Assange, un prophète du Net dans la croisade contre les «institutions»

par Christophe Alix
publié le 29 juillet 2010 à 10h08

Julian Assange, fondateur australien de l'autoproclamé «service de renseignement du peuple» , est un personnage pour roman et pas seulement d'espionnage. Inclassable, mystérieux et ultrasecret, cet activiste et hacker de la première heure constitue probablement la plus fascinante figure à laquelle la contre-culture libertaire d'Internet ait donné naissance.

Tombé tout petit dans la cryptographie, ce quarantenaire filiforme et à la chevelure warholienne bizarrement blanchie s'est fixé depuis quelques années une mission quasi sacrée : révéler, grâce au réseau mondial, les secrets que les méchantes «institutions» ont pendant des siècles cachés au monde. Son arme pour déjouer ce qu'il appelle la «conspiration gouvernementale» ? Un journalisme de dénonciation anonyme, brut et strictement factuel dont il entend faire une discipline «scientifique» et objectivement vérifiable, à l'égal des expériences de physique.

Le messianisme de ce militant en permanence sur ses gardes et qui vit désormais presque totalement caché prend ses racines dès son plus jeune âge, fruit d'une éducation totalement hors norme, comme le raconte l'hebdomadaire américain The New Yorker dans le portrait très fouillé qu'il lui a consacré début juin. Grandi «comme Tom Sawyer» , dit-il, dans un milieu alternatif sans jamais fréquenter le système scolaire, ce passionné de sciences, autodidacte de génie, a appris tout petit à penser contre le système. Marié et père à 18 ans, «Mendax» comme il se faisait appeler au sein de son groupe des «subversifs internationaux» a maille à partir avec la justice australienne dès l'âge de 20 ans lorsqu'il pirate les serveurs de la société Nortel à Melbourne. Nomade par excellence, ce lecteur de Kafka et Soljenitsyne voyage ensuite un peu partout, hébergé par des amis activistes, multipliant métiers et expériences.
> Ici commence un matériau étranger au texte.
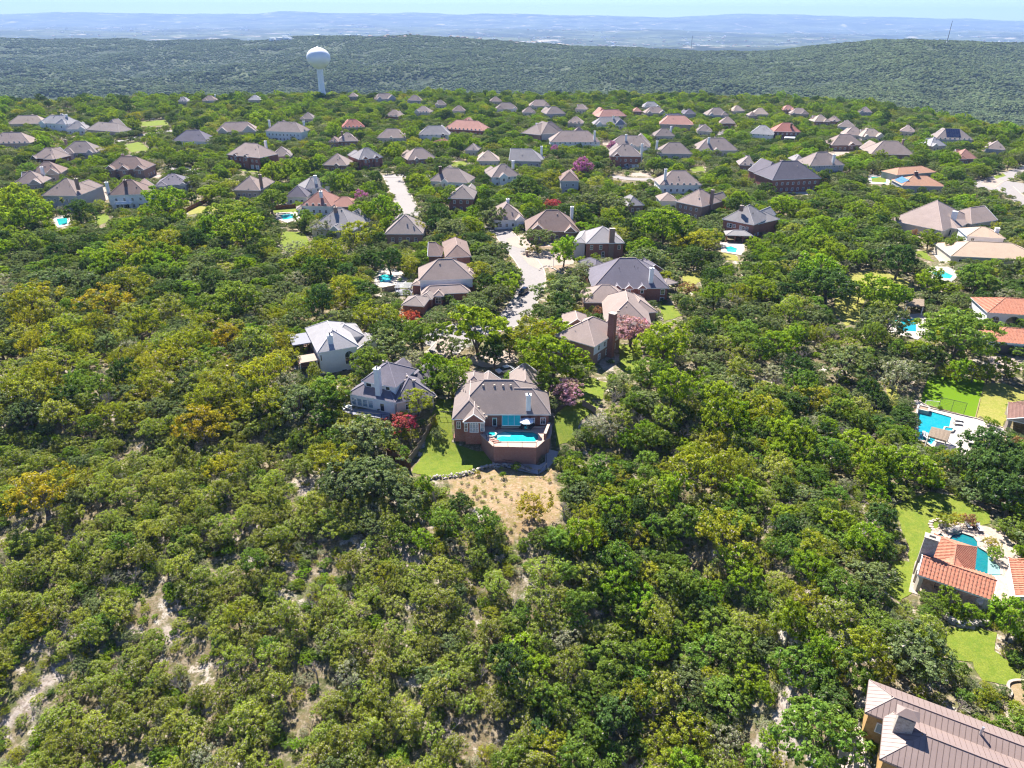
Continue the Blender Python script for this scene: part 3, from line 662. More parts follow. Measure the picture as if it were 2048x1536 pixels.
# ---------------------------------------------------------------- the neighbourhood, house by house (front eave corners as seen)
def garage(t, ww=4.6, side='f'):
    def f(h, w0): h.window(w0, w0['W'] * t, w0['z0'] + .1, ww, 2.2, side, name='garage_door', glass='trim', cols=1, rows=4)
    return f
def gables(*ts, wd=3.2, out=1.2, wall=None, two=False):
    def f(h, w0):
        for t in ts:
            A = w0['A'] + w0['u'] * (w0['W'] * t - wd / 2) - w0['v'] * out; B = A + w0['u'] * wd
            rn = w0['roof'].data.materials[0].name.replace('shingles_', ''); wl = wall or [k for k in WL if WL[k] == w0['roof'].data.materials[3]][0]
            w1 = h.wing(A, B, 5.5, w0['ze'] - .05, w0['z0'], rn, wl, (0, 1), .85, 'v', keep=None, ov=.25)
            h.window(w1, wd / 2, w0['ze'] - 2.2, 1.2, 1.7, arch=True)
    return f
def solar_on(fr):
    def f(h, w0):
        m = MB(); q = w0['q']
        for i in range(fr[4]):
            for j in range(fr[5]):
                a0 = w0['W'] * (fr[0] + (fr[2] - fr[0]) * i / fr[4]); a1 = w0['W'] * (fr[0] + (fr[2] - fr[0]) * (i + 1) / fr[4]) - .08
                b0 = w0['d'] * (fr[1] + (fr[3] - fr[1]) * j / fr[5]); b1 = w0['d'] * (fr[1] + (fr[3] - fr[1]) * (j + 1) / fr[5]) - .08
                k = MB(); vs = [q(a, b, h.roofz(w0, a, b) + e) for e in (.08, .16) for a, b in ((a0, b0), (a1, b0), (a1, b1), (a0, b1))]
                k.add(vs, [(3, 2, 1, 0), (4, 5, 6, 7), (0, 1, 5, 4), (1, 2, 6, 5), (2, 3, 7, 6), (3, 0, 4, 7)]); part(k, 'solar_panel', M[fr[6]], h.root)
    return f
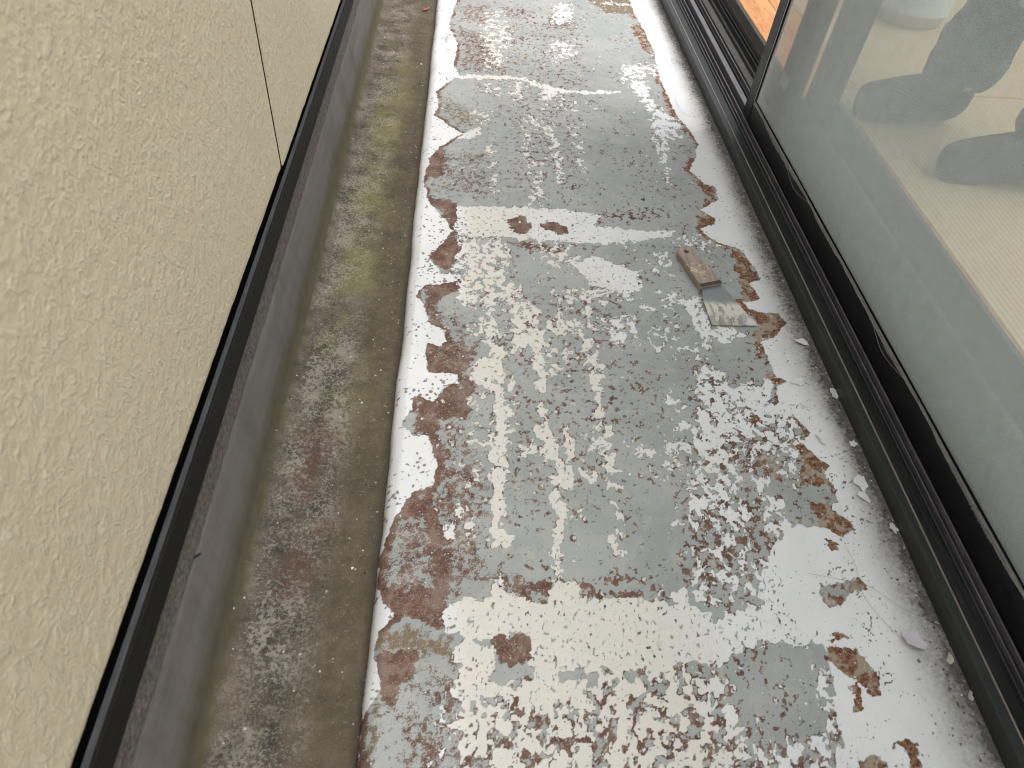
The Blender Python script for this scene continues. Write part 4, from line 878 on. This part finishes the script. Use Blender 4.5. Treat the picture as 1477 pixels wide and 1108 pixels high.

Une vie d'aventurier durant laquelle il mûrit son projet de «fuites», cet outil en ligne conçu pour mener la «guerre de l'information» , contre les Etats et parfois aussi contre les journalistes professionnels, totalement dépassés selon lui. Ce sera WikiLeaks, né en 2006 et désormais en passe de devenir, à sa manière également, une «institution».